Pai always smiles even behind jail bars
I ask her how she manages her own feelings when dealing with a situation like this. She is still and quiet for a long time before replying. She doesn’t know how to reply. Amidst the arbitrariness of Thailand’s justice system, the only thing that gives her answers now is superstition.
“We all see how the justice system is, right? Lawyers or anyone else can’t predict what will happen. I’ve turned to superstition and fortune tellers. I don’t know if what they say is true or not but at least it gives me hope. The fortune teller says that there is a chance Pai will be released but it may be a while. This gives a little encouragement, even though I don’t know how accurate the prediction really is.”
Besides fortune tellers, what helps to quell her worries most is visiting Pai as often as she can. When Pai was previously imprisoned after the referendum, she would look at old photos of him on her smartphone when she could not visit.
But since then that smartphone has broken, and the photos it contained of her and Pai are gone. She muses that it is as if the memories have been lost too. And she doesn’t know when she will next have the chance to take another photo with Pai.

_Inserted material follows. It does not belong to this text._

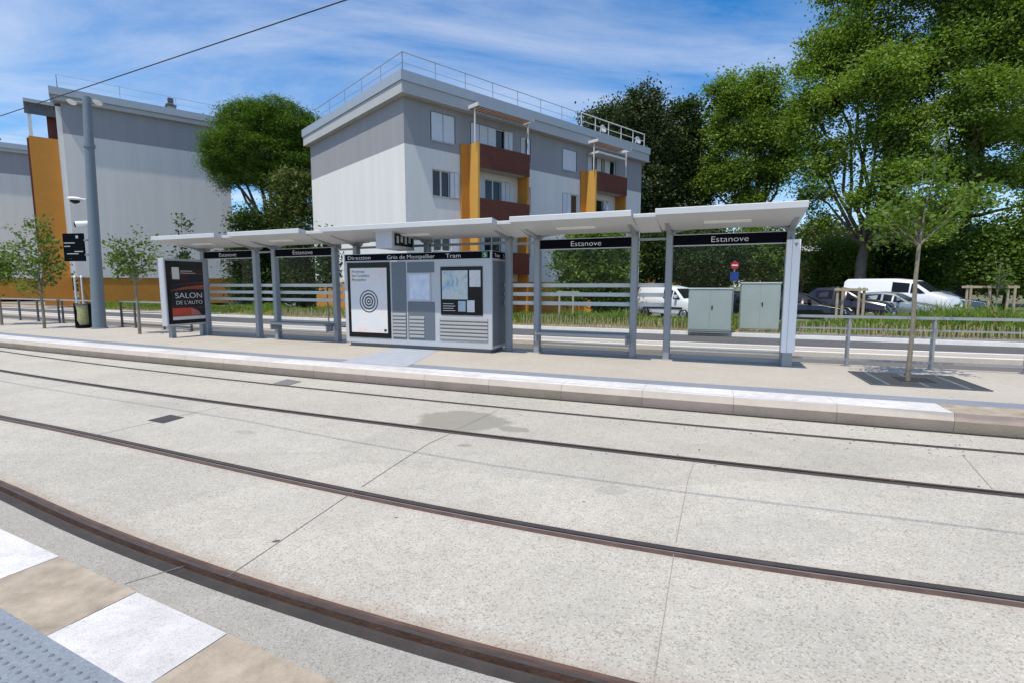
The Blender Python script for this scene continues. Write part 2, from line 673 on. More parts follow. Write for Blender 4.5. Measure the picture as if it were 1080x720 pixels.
def slab(name, A, B, m, ra, rb):
    """track slab between two rails; 'edge' marks how close a point is to a rusting rail"""
    rows = []
    for f, e in ((0, ra), (.11, ra * .45), (.25, 0), (.75, 0), (.89, rb * .45), (1, rb)):
        rows.append((A * (1 - f) + B * f, e))
    Q, E = [], []
    for (P0, e0), (P1, e1) in zip(rows[:-1], rows[1:]):
        a = np.column_stack([P0, np.zeros(len(P0))])
        b = np.column_stack([P1, np.zeros(len(P1))])
        Q.append(np.stack([a[:-1], a[1:], b[1:], b[:-1]], 1))
        E.append(np.tile([e0, e0, e1, e1], len(P0) - 1))
    o = quads_mesh(name, np.concatenate(Q), [m])
    at_ = o.data.attributes.new('edge', 'FLOAT', 'POINT')
    at_.data.foreach_set('value', np.concatenate(E).astype(np.float32))
    return o


def rust_edges(m, col=(.27, .17, .11)):
    nt = m.node_tree
    L = nt.links.new
    b = nt.nodes['Principled BSDF']
    src = b.inputs['Base Color'].links[0].from_socket
    a = nt.nodes.new('ShaderNodeAttribute')
    a.attribute_name = 'edge'
    tc = nt.nodes.new('ShaderNodeTexCoord')
    n = nt.nodes.new('ShaderNodeTexNoise')
    n.inputs['Scale'].default_value = 3.2
    n.inputs['Detail'].default_value = 7
    n.inputs['Roughness'].default_value = .7
    L(tc.outputs['Object'], n.inputs['Vector'])
    ad = nt.nodes.new('ShaderNodeMath')
    ad.operation = 'ADD'
    L(a.outputs['Fac'], ad.inputs[0])
    L(n.outputs['Fac'], ad.inputs[1])
    mr = nt.nodes.new('ShaderNodeMapRange')
    mr.inputs['From Min'].default_value = .95
    mr.inputs['From Max'].default_value = 1.75
    mr.inputs['To Max'].default_value = .5
    L(ad.outputs['Value'], mr.inputs['Value'])
    mx = nt.nodes.new('ShaderNodeMix')
    mx.data_type = 'RGBA'
    L(mr.outputs['Result'], mx.inputs['Factor'])
    L(src, mx.inputs['A'])
    mx.inputs['B'].default_value = (*col, 1)
    L(mx.outputs['Result'], b.inputs['Base Color'])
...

“Once I didn’t have a car to go [visiting Pai]. Do you know that my dormitory is far from the prison? When I don’t have have a car, I have to ride three rounds of minibuses. I don’t have enough money for a taxi fare. Sometimes I can’t hitch a ride with Pai’s mother. And there are many friends, teachers and others from Bangkok visiting him so I didn’t want them to wait for me.
At the end, I could visit him only once a week. Pai asked me if I had changed my mind about him. He said he is a prisoner already but I’m still young and still have a chance to have a future better than this.”
I’m not sure what Pai means by ‘a future better than this’. But in the hour or so that I have sat speaking to Pai’s love, it has been obvious that ‘a future better than this’ is one where Pai is released to be near her once again.